Blind detecting is definitely not easy.

the 2nd link is very interesting , the thing about fully hiding one image into another one , is just amazing.

some security people think there is evidence that those capcha codes have been broken, and they are specifically designed to be hard for computers
Some captcha codes can be recognised by computers; others cant be read by humans, and they are annoying. Personally I think that it would be better to say name an object in a picture then have captcha codes. It would be easier for peopel to identify and probably harder for computers too.


the 2nd link is very interesting , the thing about fully hiding one image into another one , is just amazing.
Yeah the wiki page is where I got the inspiration for my prog. You could always hide an image file using it; it just wont work if its got a .bmp extension.

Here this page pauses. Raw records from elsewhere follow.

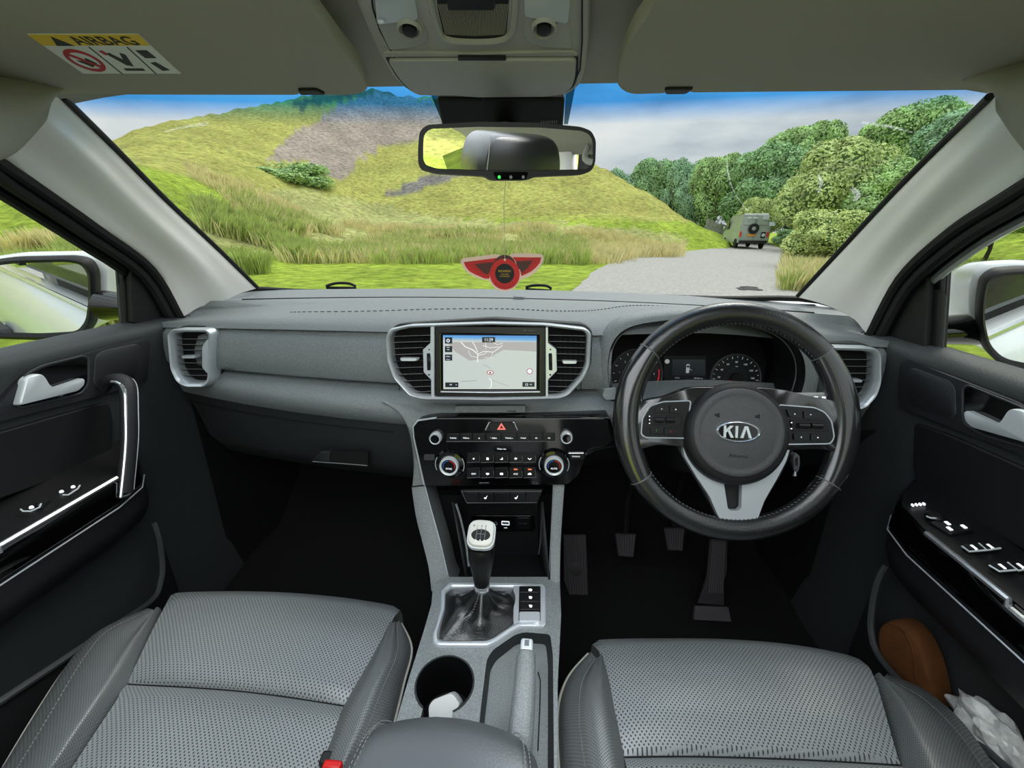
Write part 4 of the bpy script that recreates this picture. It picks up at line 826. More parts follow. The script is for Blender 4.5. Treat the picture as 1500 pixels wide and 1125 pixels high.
dmirror(1, [(1442, 440), (1447, 415), (1462, 404), (1500, 401), (1580, 408), (1600, 440), (1600, 520), (1560, 545), (1470, 526), (1449, 505), (1441, 470)], 'white shelled right door mirror reflecting the flank of the car', (-.49, -.87, -.06), at(1490, 465, y=.80), shl(-.28), [(V((.90, .86, -.175)), oval(.035, .03)), (V((.84, .87, -.18)), oval(.045, .026)), (V((.775, .88, -.185)), oval(.06, .03))])
# rear roof rail, grab handle and pillar seen in the rear view mirror
for s, l_ in ((-1, 'left'), (1, 'right')):
    mb = MB(); mb.grid([[V((s * .70, y, .115)), V((s * .715, y, .02)), V((s * .745, y, -.2)), V((s * .75, y, -.9))] for y in (-.38, -.50)]); tag(mb.build('trim_5' if s < 0 else 'trim_6', 'pillar', solid=.02), 'pale grey %s door pillar behind the front seats' % l_, 'pillar', kind='structure')
    gh_ = MB().tube(spl([V((s * .675, -.12, .125)), V((s * .655, -.14, .09)), V((s * .655, -.2, .08)), V((s * .655, -.26, .09)), V((s * .675, -.28, .125))], 4), .009, 8).build('grab_handle', 'console_grey'); tag(gh_, 'grey %s ceiling grab handle behind the door window' % l_, 'grab handle')
# ================================================================== DASHBOARD
from mathutils.geometry import tessellate_polygon
def holeplate(mb, fr, outer, holes, d, depth=None, hd=None):
    """flat plate on fr at depth d with holes, walls going down by depth (outer) and hd (holes)"""
    loops = [[V((u, v, 0)) for u, v in outer]] + [[V((u, v, 0)) for u, v in h] for h in holes]
    tris = tessellate_polygon(loops); flat = [p for l in loops for p in l]
    mb.add([fr.P(p.x, p.y, d) for p in flat], [tuple(t) for t in tris])
    for i, l in enumerate(loops):
        dd = depth if i == 0 else hd
        if dd: mb.grid([[fr.P(p.x, p.y, d) for p in l], [fr.P(p.x, p.y, d - dd) for p in l]], cu=True)
    return mb
dash = thing('dashboard', 'black and grey textured dashboard running across the car below the windscreen', 'dashboard', (0, .9, -.5))
def bump_(x, y): return .030 * exp(-((x - .365) / .17) ** 2) * exp(-((y - .84) / .10) ** 2)
def drow(y, cy, z, cz, xs, s=1.): return [V((x * s, y + cy * x * x, z + cz * x * x + bump_(x, y))) for x in xs]
X1 = [-.722, -.70, -.64, -.54, -.42, -.3, -.2, -.1, 0, .1, .18, .24, .3, .36, .42, .48, .54, .60, .66, .70, .722]
rows = [drow(1.175, -.28, -.160, 0, X1), drow(1.10, -.25, -.170, 0, X1), drow(1.06, -.25, -.171, 0, X1), drow(1.03, -.24, -.162, -.01, X1), drow(.97, -.10, -.161, -.05, X1), drow(.90, 0, -.162, -.07, X1), drow(.83, .04, -.162, -.07, X1), drow(.79, .07, -.165, -.06, X1), drow(.765, .12, -.175, -.045, X1), drow(.755, .13, -.185, -.04, X1)]
MB().grid([[V((p.x * (1.035 if i > 3 else 1.07), p.y, p.z)) for p in r] for i, r in enumerate(rows)]).build('top_pad', 'dash_top', dash, ang=80)
# defroster channel line at the far edge, stitched seam
MB().tube([p + V((0, 0, .001)) for p in drow(1.065, -.25, -.171, 0, X1)[2:-2]], .006, 6, flat=.5).build('defroster_channel', 'void', dash)
def seam(px_, yy, col='stitch'):
    pts = spl([at(a, b, y=yy) for a, b in px_], 8); return pts
sm = [V((p.x, p.y, -.162 + .0012 - .06 * p.x ** 2 + bump_(p.x, p.y))) for p in spl([V((-.46, .86, 0)), V((-.3, .85, 0)), V((-.15, .872, 0)), V((0, .885, 0)), V((.12, .862, 0)), V((.2, .86, 0)), V((.3, .93, 0)), V((.42, .96, 0))], 12)]
mb = MB()
for i in range(0, len(sm) - 1): mb.tube([sm[i], sm[i] + (sm[i + 1] - sm[i]) * .6], .0008, 5)
mb.build('stitching', 'ink', dash)['kind'] = 'stuff'
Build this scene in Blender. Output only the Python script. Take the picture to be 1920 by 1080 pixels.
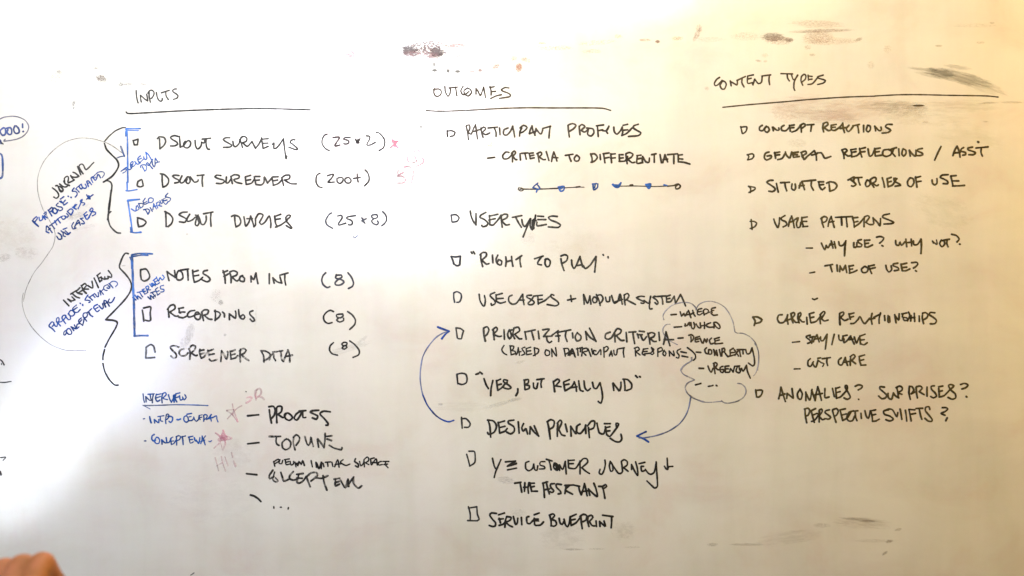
import bpy, math, random
from mathutils import Vector
random.seed(7)
scene = bpy.context.scene
for o in list(bpy.data.objects):
    bpy.data.objects.remove(o)
col = scene.collection

# ---------------------------------------------------------------- camera
MPP = 0.00125                      # metres of board per photograph pixel
CAMZ, CAMD = 1.40, 2.0
def bx(px): return (px - 960) * MPP
def bz(py): return CAMZ + (540 - py) * MPP
cd = bpy.data.cameras.new('camera')
cam = bpy.data.objects.new('camera', cd); col.objects.link(cam)
cam.location = (0, -CAMD, CAMZ); cam.rotation_euler = (math.pi / 2, 0, 0)
cd.sensor_width = 36
cd.lens = 18 * CAMD / (960 * MPP)
cd.clip_start = 0.05; cd.clip_end = 50
cd.dof.use_dof = True; cd.dof.focus_distance = CAMD; cd.dof.aperture_fstop = 5.6
scene.camera = cam

# ---------------------------------------------------------------- world and lamps
w = bpy.data.worlds.new('World'); scene.world = w; w.use_nodes = True
bg = w.node_tree.nodes['Background']
bg.inputs[0].default_value = (0.022, 0.020, 0.016, 1); bg.inputs[1].default_value = 1.0
def lamp(name, loc, target, size, size_y, power, color, roll=0, spread=180):
    l = bpy.data.lights.new(name, 'AREA'); l.shape = 'RECTANGLE'
    l.size = size; l.size_y = size_y; l.energy = power; l.color = color
    l.spread = math.radians(spread)
    o = bpy.data.objects.new(name, l); col.objects.link(o)
    o.location = loc
    q = (Vector(target) - Vector(loc)).to_track_quat('-Z', 'Y')
    o.rotation_euler = q.to_euler()
    o.rotation_euler.rotate_axis('Z', math.radians(roll))
    return o
lamp('ceiling_lamp_left', (bx(520), -1.25, bz(-60)), (bx(520), 0, bz(250)), 0.9, 0.5, 13.20, (0.833, 0.856, 1.000), roll=0)
lamp('added_fill_top_left', (bx(550), -0.9, bz(-350)), (bx(550), 0, bz(300)), 1.6, 0.4, 3.40, (1.000, 0.971, 1.000), roll=0)  # extra unseen overhead fill, fitted to the board's brightness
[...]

Impossible is a pretty strong word, I think if it is a mark that a person can identify by just looking then it's only a matter of time before computers can recognise it as well. Eg some security people think there is evidence that those capcha codes have been broken, and they are specifically designed to be hard for computers


Hang on - The OP wanted to detect *any* watermark. And it can easily be proven that there's no algorithm to detect *any* of them. Humans will also not be able to distinguish whether the watermark they think to see is actually part of the original image (like for example shadows resulting from carving into stone) or added afterwards. So it *is* impossible.

Not to mention the inambiguity between the digital watermarks and "visible watermarks". Digital watermarks are also impossible to detect without knowing the hiding algorithm used. And even if one knows it, the decision can only be made with a certain probability (but which is typically very high).

Reason for the impossibility is as follows. Assume we have some fixed image data i_1....i_n (out of the domain I) and some watermark i'_1....i'_m (out of the domain I', for some m,n being natural numbers). Then the watermarking function maps I^n times I'^m to I^n. And since there are i_1....i_n, i'_1....i'_m that are mapped to some output o_1 .... o_n which is in I^n again, an original image coincides with a watermarked image, therefore watermarks cannot be detected.

There might be methods to detect visual watermarks but there are not fault-free and not what the OP asked for.